I had some serious expanding issues this game as well. My god died early on to a lucky sleep-casting indy druid, and I had no priests to recall him. I didnt get him back untill like 2 turns before you resigned... Also, I sacked my prophet, a couple niefel giants, and a few HoF herses to about 40 heavy cavalry... certainly was NOT expecting that many... and so between losing my god and losing my army, my expansion came to a complete halt. I had better luck in test games; I was able to take 1 province/turn starting on turn 1 (yes, my god and starting troops could actually win 90% attacking blind against level 9 indys) and continuing indefinitely. No such luck here, though.
I was also doing a poor job of spending gems. I was using all my mage-time to blood hunt and summon frost fiends, so I had no research. IIRC, at the end, I had about 100 death and water gems piled up, and had just sent about 50 nature gems to Panther so he could start making horned serpents.

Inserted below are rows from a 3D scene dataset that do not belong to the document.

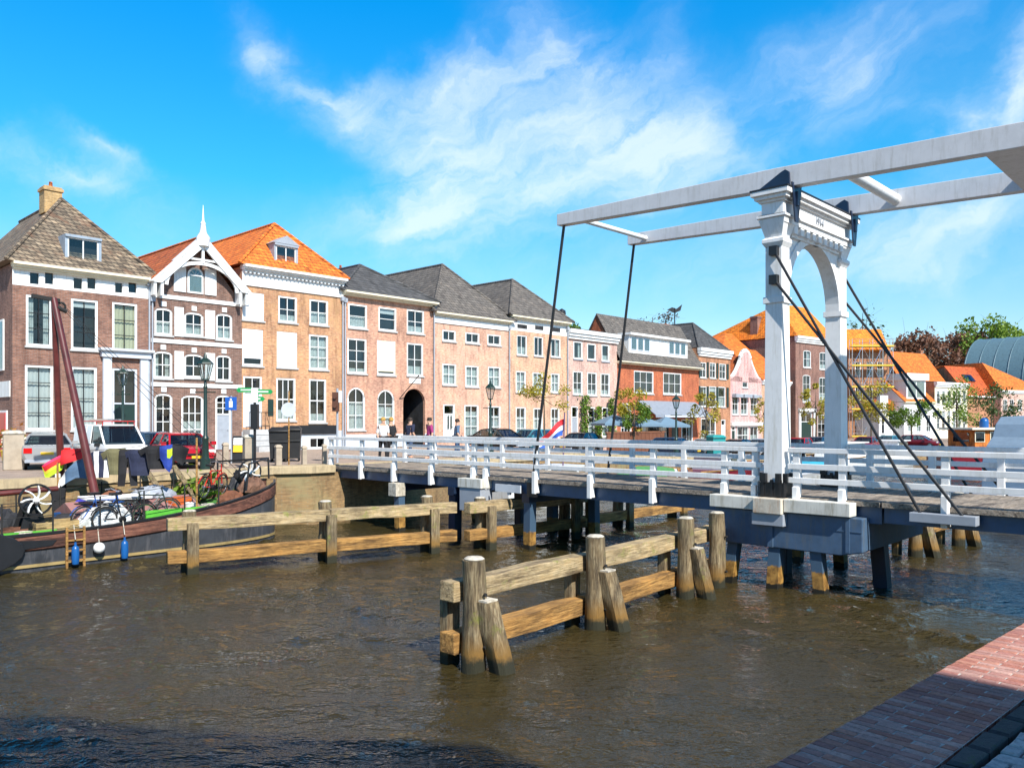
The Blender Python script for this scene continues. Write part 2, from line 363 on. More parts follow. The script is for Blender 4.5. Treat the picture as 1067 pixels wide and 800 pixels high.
qwo=tag(qw.build('quay_wall',QUAYB),'long golden brown brick quay wall below the far street','wall')
qc.build('coping',M_QCOPE,qwo)
# near quay ------------------------------------------------------------
E0=Vector((4.15,6.54))
DN=Vector((.734,.679)).normalized();BN=Vector((-DN.y,DN.x))
def nq(s,off): return E0+DN*s-BN*off
g=MB()
def strip(o0,o1,z,mat,name):
    m=MB();pts=[nq(-70,o0),nq(160,o0),nq(160,o1),nq(-70,o1)]
    m.quad(*[(p.x,p.y,z) for p in pts]);return m.build(name,mat,kind='structure')

strip(.0,.53,1.9955,paint('lime_mortar',(.46,.42,.38),.95,.3,scale=20),'mortar_bed');strip(.72,90,1.985,M_SETT,'near_quay_paving')
def stones(name,s0,s1,o0,o1,ds,do,gap,hj,mat,bond,bev,z=2.0):
    rn=random.Random(5);m=MB();n=int((s1-s0)/ds)
    for i in range(n):
        a=s0+i*ds;o=o0-(do*bond*(i%2))
        while o<o1-.01:
            lo=max(o,o0)+gap/2;hi=min(o+do,o1)-gap/2;o+=do
            if hi-lo<.03:continue
            h=z+rn.uniform(-hj,hj);j=[rn.uniform(-gap*.25,gap*.25) for _ in range(4)];tl=[rn.uniform(-hj,hj)*.6 for _ in range(4)]
            P=[(a+gap/2+j[0],lo+j[1]),(a+ds-gap/2+j[2],lo+j[3]),(a+ds-gap/2+j[3],hi+j[0]),(a+gap/2+j[1],hi+j[2])]
            c=Vector(((P[0][0]+P[2][0])/2,(P[0][1]+P[2][1])/2))
            lowr=[];midr=[];top=[]
            for (p,q),t in zip(P,tl):
                w=nq(p,q);lowr.append((w.x,w.y,z-.06));midr.append((w.x,w.y,h+t-bev));
                pi=c+(Vector((p,q))-c)*(1-bev*2/max(.02,min(ds,do)));w=nq(pi.x,pi.y);top.append((w.x,w.y,h+t))
            k=len(m.v);m.v+=[tuple(v) for v in lowr+midr+top]
            for f in [(0,1,5,4),(1,2,6,5),(2,3,7,6),(3,0,4,7),(4,5,9,8),(5,6,10,9),(6,7,11,10),(7,4,8,11),(8,9,10,11)]:m.f.append([q+k for q in f]);m.m.append(0);m.sm.append(False)
    return m.build(name,mat,kind='structure')
def stonemat(name,cols,rough=.85,moss=None):
    m,nt,b=newmat(name);g=N(nt,'ShaderNodeNewGeometry');c=ramp(nt,g.outputs['Random Per Island'],[(i/(len(cols)-1),q) for i,q in enumerate(cols)]);v=g.outputs['Position']
    c=mixc(nt,1,c,ramp(nt,noise(nt,v,28,6,.75),[(.3,(.6,.6,.6)),(.5,(1,1,1)),(.72,(1.3,1.3,1.3))]),'MULTIPLY')
    c=mixc(nt,1,c,ramp(nt,noise(nt,v,1.6,6,.7),[(.3,(.75,.72,.72)),(.55,(1,1,1)),(.75,(1.2,1.18,1.15))]),'MULTIPLY')
    if moss:c=mixc(nt,ramp(nt,noise(nt,v,7,8,.8),[(.56,(0,0,0)),(.66,(1,1,1))]),c,moss)
    L(nt,c,b.inputs['Base Color']);b.inputs['Roughness'].default_value=rough;bump(nt,b,noise(nt,v,60,5,.7),.5,.006);return m
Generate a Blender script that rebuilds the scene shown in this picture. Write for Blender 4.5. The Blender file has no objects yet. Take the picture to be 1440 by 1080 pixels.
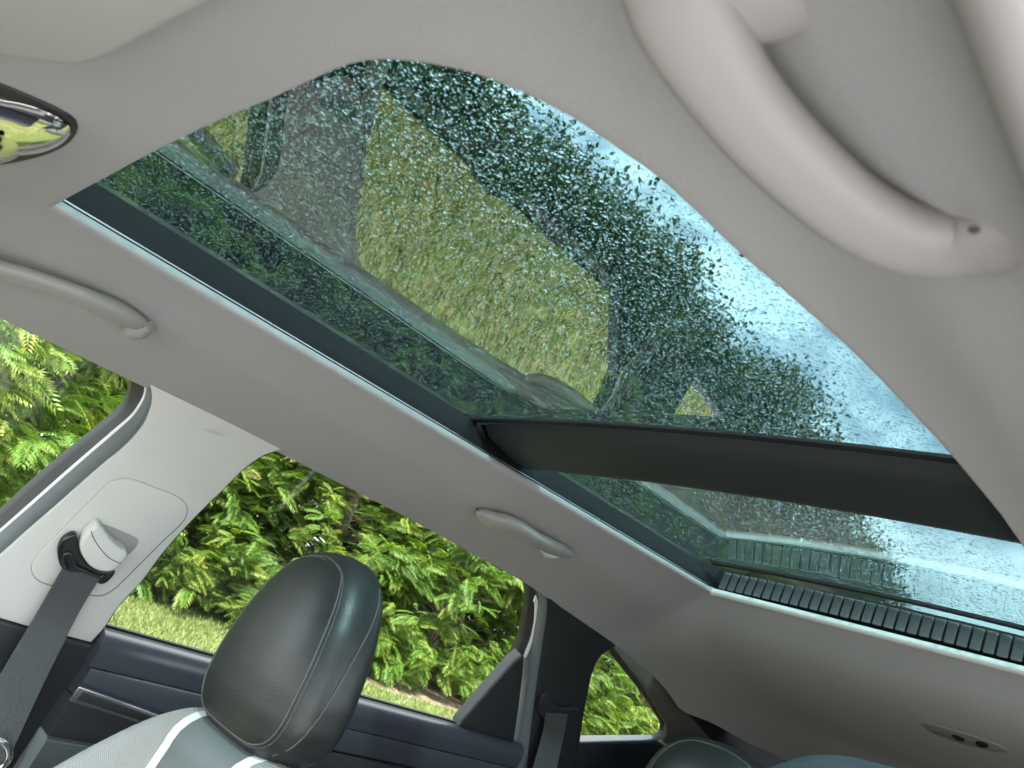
import bpy, bmesh, math, random
import numpy as np
from mathutils import Vector, Matrix

random.seed(7)
rng = np.random.default_rng(7)
SC = bpy.context.scene
COL = SC.collection
ZC = 1.30                      # eye height above the ground, metres

# ------------------------------------------------------------------ camera
CAM = np.array([0.60, 0.0, ZC])
F = 1084.0
_Y = np.array([0.642, 0.450, 0.620]); _Y /= np.linalg.norm(_Y)          # rearward, in (right, down, forward)
_X = np.array([0.685, 0.027, -0.728]); _X -= _Y * _X.dot(_Y); _X /= np.linalg.norm(_X)
_Z = np.cross(_X, _Y)
RIGHT = np.array([_X[0], _Y[0], _Z[0]])
DOWN = np.array([_X[1], _Y[1], _Z[1]])
FWD = np.array([_X[2], _Y[2], _Z[2]])
cam_data = bpy.data.cameras.new('camera')
cam_data.sensor_width = 36.0
cam_data.lens = 36.0 * F / 1440.0
cam_data.clip_start = 0.02
cam_data.clip_end = 2000.0
cam_data.dof.use_dof = True
cam_data.dof.focus_distance = 1.5
cam_data.dof.aperture_fstop = 11.5
cam = bpy.data.objects.new('camera', cam_data)
COL.objects.link(cam)
M = Matrix(((RIGHT[0], -DOWN[0], -FWD[0], CAM[0]),
            (RIGHT[1], -DOWN[1], -FWD[1], CAM[1]),
            (RIGHT[2], -DOWN[2], -FWD[2], CAM[2]),
            (0, 0, 0, 1)))
cam.matrix_world = M
SC.camera = cam

# ------------------------------------------------------------------ sky, sun, exposure
SUN_EL, SUN_AZ = math.radians(52), math.radians(125)     # azimuth measured from +Y towards +X
world = bpy.data.worlds.new('World'); SC.world = world
world.use_nodes = True
wn, wl = world.node_tree.nodes, world.node_tree.links
wn.clear()
w_out = wn.new('ShaderNodeOutputWorld'); w_bg = wn.new('ShaderNodeBackground')
sky = wn.new('ShaderNodeTexSky'); sky.sky_type = 'NISHITA'; sky.sun_disc = False
sky.sun_elevation = SUN_EL; sky.sun_rotation = SUN_AZ
sky.air_density = 1.0; sky.dust_density = 1.0; sky.ozone_density = 1.5
tc = wn.new('ShaderNodeTexCoord')
mp = wn.new('ShaderNodeMapping'); mp.inputs['Scale'].default_value = (1.0, 1.0, 1.9); mp.inputs['Location'].default_value = (0.35, 0.1, 0.2)
nz = wn.new('ShaderNodeTexNoise'); nz.inputs['Scale'].default_value = 2.6; nz.inputs['Detail'].default_value = 9; nz.inputs['Roughness'].default_value = 0.58
rp = wn.new('ShaderNodeValToRGB'); rp.color_ramp.elements[0].position = 0.43; rp.color_ramp.elements[1].position = 0.55
rp.color_ramp.elements[0].color = (0.22, 0.22, 0.22, 1)
mx = wn.new('ShaderNodeMix'); mx.data_type = 'RGBA'
mx.inputs[7].default_value = (12.0, 12.3, 12.8, 1)
wl.new(tc.outputs['Generated'], mp.inputs['Vector']); wl.new(mp.outputs[0], nz.inputs['Vector'])
wl.new(nz.outputs['Fac'], rp.inputs['Fac']); wl.new(rp.outputs['Color'], mx.inputs[0])
wl.new(sky.outputs[0], mx.inputs[6]); wl.new(mx.outputs[2], w_bg.inputs['Color'])
w_bg.inputs['Strength'].default_value = 0.15
wl.new(w_bg.outputs[0], w_out.inputs['Surface'])

sun_d = bpy.data.lights.new('sun', 'SUN'); sun_d.energy = 4.5; sun_d.angle = math.radians(3.0)
sun_d.color = (1.0, 0.955, 0.88)
sun = bpy.data.objects.new('sun', sun_d); COL.objects.link(sun)
sdir = Vector((math.sin(SUN_AZ) * math.cos(SUN_EL), math.cos(SUN_AZ) * math.cos(SUN_EL), math.sin(SUN_EL)))
sun.rotation_euler = sdir.to_track_quat('Z', 'Y').to_euler()
sun.location = (6, -6, 12)

SC.view_settings.view_transform = 'Standard'
SC.view_settings.look = 'None'
SC.view_settings.exposure = 2.2
SC.view_settings.gamma = 1.0
SC.view_settings.use_curve_mapping = False
SC.render.engine = 'CYCLES'
SC.cycles.use_denoising = True
SC.cycles.max_bounces = 12
SC.cycles.diffuse_bounces = 5
SC.cycles.glossy_bounces = 5
SC.cycles.transmission_bounces = 8
SC.cycles.transparent_max_bounces = 24
SC.cycles.caustics_refractive = False
SC.cycles.caustics_reflective = False
SC.cycles.sample_clamp_indirect = 6.0

# ------------------------------------------------------------------ geometry helpers
def ray(u, v):
    return RIGHT * (u - 720.0) + DOWN * (v - 540.0) + FWD * F

def at_z(u, v, z):
    d = ray(u, v); return CAM + d * ((z - CAM[2]) / d[2])

def at_y(u, v, y):
    d = ray(u, v); return CAM + d * ((y - CAM[1]) / d[1])

def at_x(u, v, x):
    d = ray(u, v); return CAM + d * ((x - CAM[0]) / d[0])

# the passenger side of the cabin: a plane leaning inboard towards the roof
SK = 0.325
SIDE_N = np.array([1.0, 0.0, -SK]); SIDE_N /= np.linalg.norm(SIDE_N)
SIDE_P = np.array([-0.60, 0.0, ZC + 0.146])

def at_side(u, v, inset=0.0):
    d = ray(u, v)
    p0 = SIDE_P + SIDE_N * inset
    return CAM + d * (SIDE_N.dot(p0 - CAM) / SIDE_N.dot(d))

def table(xs, ys, n=400, smooth=9):
    g = np.linspace(xs[0], xs[-1], n); v = np.interp(g, xs, ys)
    k = np.ones(smooth) / smooth
    for _ in range(3):
        v = np.convolve(np.pad(v, smooth // 2, mode='edge'), k, mode='valid')
    return lambda q: np.interp(q, g, v)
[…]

The elemental strategy was pretty painfull; I found that even my niefel giants had no hope of getting anywhere near the mages. So I just went all-out frost fiends, figuring flight was what I really needed. I really fell in love with frost fiends in my test games. Not only do they look really cool, in cold 3 they become stronger than devils for less the cost. They get +1 protection, strength, attack, and defense for every cold level, and in a Jotunheim vs. Caelum war, there will be cold everywhere. However, If you would have gotten staffs of storms out, I would have had no answer. But I guess its kind of hard to get that research when your mages are all busy fighting...
Looking at how well Panther was doing, I think he may have been able to win all by himself. His gem income was going through the roof from all the dark knowledge and gnome lore, he had huge Gold income after capturing Ctis's capitol (it had like 350 income!), and the sailing was a major advantage on this map. Not to mention Vans cost about half of what theyre worth. I think with a fire 9 bless theyre worth more like 150 gold. Also, Panther had the best starting spot out of all of us by quite a long shot. I dont think that map is too well balanced. I actually liked the older version better, where you started outside of the cities, and they didnt have the mines. But that version had a couple terrain and neighbor problems.
Anyway, Im game for a rematch. Hopefully Arc could actually get a chance to play it.